» **GIVEN EXERCISE**:
Take the lines from the top down to and including the one with "from mathutils import Matrix, Vector" and repeat them exactly. Omit images.

# # # # # # #

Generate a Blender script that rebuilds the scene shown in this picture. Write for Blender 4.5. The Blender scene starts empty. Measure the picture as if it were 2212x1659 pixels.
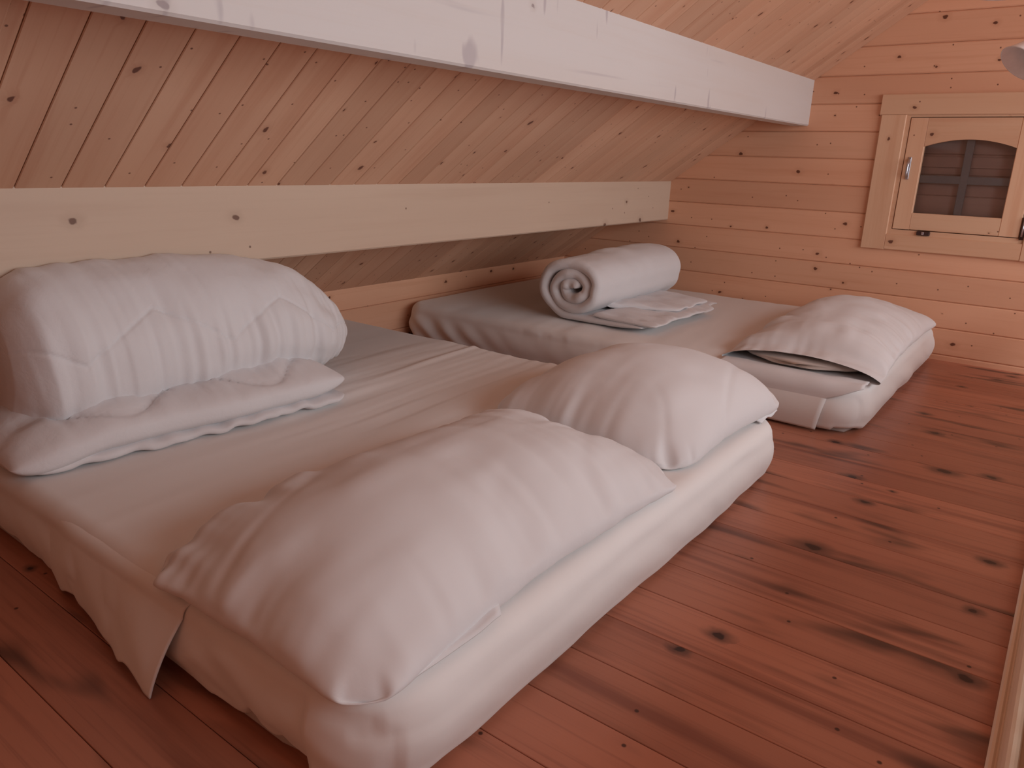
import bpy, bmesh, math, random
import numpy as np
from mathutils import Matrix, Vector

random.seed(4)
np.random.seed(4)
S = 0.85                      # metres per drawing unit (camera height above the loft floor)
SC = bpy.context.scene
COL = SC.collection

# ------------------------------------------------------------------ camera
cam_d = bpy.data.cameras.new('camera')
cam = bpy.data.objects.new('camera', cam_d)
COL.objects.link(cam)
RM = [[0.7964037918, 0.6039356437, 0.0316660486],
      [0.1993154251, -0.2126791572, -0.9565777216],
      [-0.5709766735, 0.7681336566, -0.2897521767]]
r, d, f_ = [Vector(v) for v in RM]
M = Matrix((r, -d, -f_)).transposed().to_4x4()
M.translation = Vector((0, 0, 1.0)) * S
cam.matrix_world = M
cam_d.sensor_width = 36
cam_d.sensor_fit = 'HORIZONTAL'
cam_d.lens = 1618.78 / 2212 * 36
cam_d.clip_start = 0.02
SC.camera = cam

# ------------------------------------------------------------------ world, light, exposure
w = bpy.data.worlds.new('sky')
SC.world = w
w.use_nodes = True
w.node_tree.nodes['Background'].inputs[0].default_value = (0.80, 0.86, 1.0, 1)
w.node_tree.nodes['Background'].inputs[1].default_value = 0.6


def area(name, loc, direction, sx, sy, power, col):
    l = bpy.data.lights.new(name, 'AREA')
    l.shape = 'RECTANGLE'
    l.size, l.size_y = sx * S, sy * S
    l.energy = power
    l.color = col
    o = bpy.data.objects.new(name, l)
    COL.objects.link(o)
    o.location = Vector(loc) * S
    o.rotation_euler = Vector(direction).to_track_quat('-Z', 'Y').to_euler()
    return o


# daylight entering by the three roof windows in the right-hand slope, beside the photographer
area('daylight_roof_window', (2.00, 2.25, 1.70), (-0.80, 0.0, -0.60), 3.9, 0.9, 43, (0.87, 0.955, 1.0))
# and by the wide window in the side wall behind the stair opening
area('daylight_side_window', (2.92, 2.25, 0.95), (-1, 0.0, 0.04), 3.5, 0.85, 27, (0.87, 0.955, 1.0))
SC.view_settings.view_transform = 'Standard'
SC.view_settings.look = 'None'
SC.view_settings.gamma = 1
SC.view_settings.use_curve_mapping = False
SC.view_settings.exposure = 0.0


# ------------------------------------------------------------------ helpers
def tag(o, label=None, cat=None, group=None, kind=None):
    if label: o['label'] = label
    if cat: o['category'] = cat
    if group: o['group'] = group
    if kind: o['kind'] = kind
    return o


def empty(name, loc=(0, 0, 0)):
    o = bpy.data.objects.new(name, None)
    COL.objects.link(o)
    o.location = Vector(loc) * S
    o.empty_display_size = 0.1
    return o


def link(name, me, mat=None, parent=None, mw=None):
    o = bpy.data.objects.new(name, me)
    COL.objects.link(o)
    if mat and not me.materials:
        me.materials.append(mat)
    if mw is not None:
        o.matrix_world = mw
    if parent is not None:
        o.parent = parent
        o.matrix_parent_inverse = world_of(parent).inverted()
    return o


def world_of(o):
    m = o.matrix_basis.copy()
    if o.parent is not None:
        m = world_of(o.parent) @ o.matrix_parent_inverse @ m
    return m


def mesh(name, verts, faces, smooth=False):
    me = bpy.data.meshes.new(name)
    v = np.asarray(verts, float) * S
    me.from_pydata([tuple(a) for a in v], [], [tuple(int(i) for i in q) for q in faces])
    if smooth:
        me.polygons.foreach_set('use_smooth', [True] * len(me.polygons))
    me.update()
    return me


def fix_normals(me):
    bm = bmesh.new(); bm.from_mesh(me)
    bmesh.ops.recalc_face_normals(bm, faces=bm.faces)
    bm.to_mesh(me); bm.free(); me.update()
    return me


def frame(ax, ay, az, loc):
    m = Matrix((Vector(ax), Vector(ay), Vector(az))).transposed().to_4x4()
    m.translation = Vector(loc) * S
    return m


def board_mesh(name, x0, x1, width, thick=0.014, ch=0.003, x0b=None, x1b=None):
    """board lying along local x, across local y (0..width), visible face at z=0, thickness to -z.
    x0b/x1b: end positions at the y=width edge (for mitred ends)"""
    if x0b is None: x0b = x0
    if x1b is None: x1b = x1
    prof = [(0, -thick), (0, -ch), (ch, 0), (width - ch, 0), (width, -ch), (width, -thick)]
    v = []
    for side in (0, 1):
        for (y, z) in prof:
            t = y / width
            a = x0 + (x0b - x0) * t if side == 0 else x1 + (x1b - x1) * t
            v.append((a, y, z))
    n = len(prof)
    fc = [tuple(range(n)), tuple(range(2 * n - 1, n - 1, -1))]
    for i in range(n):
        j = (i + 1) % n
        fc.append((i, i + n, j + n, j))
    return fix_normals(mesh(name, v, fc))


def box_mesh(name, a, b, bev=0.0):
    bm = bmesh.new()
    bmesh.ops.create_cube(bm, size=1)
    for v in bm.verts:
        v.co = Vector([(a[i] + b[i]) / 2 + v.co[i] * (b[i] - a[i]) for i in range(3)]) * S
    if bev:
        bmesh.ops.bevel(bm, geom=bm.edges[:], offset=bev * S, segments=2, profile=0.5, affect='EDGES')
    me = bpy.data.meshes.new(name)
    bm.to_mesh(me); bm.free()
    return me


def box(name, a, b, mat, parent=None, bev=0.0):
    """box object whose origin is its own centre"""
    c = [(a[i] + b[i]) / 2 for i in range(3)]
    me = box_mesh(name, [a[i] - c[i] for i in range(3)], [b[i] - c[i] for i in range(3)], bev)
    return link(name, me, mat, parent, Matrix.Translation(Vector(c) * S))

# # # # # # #

» **RESULT OF THIS TASK**:
Generate a Blender script that rebuilds the scene shown in this picture. Write for Blender 4.5. The Blender scene starts empty. Measure the picture as if it were 2212x1659 pixels.
import bpy, bmesh, math, random
import numpy as np
from mathutils import Matrix, Vector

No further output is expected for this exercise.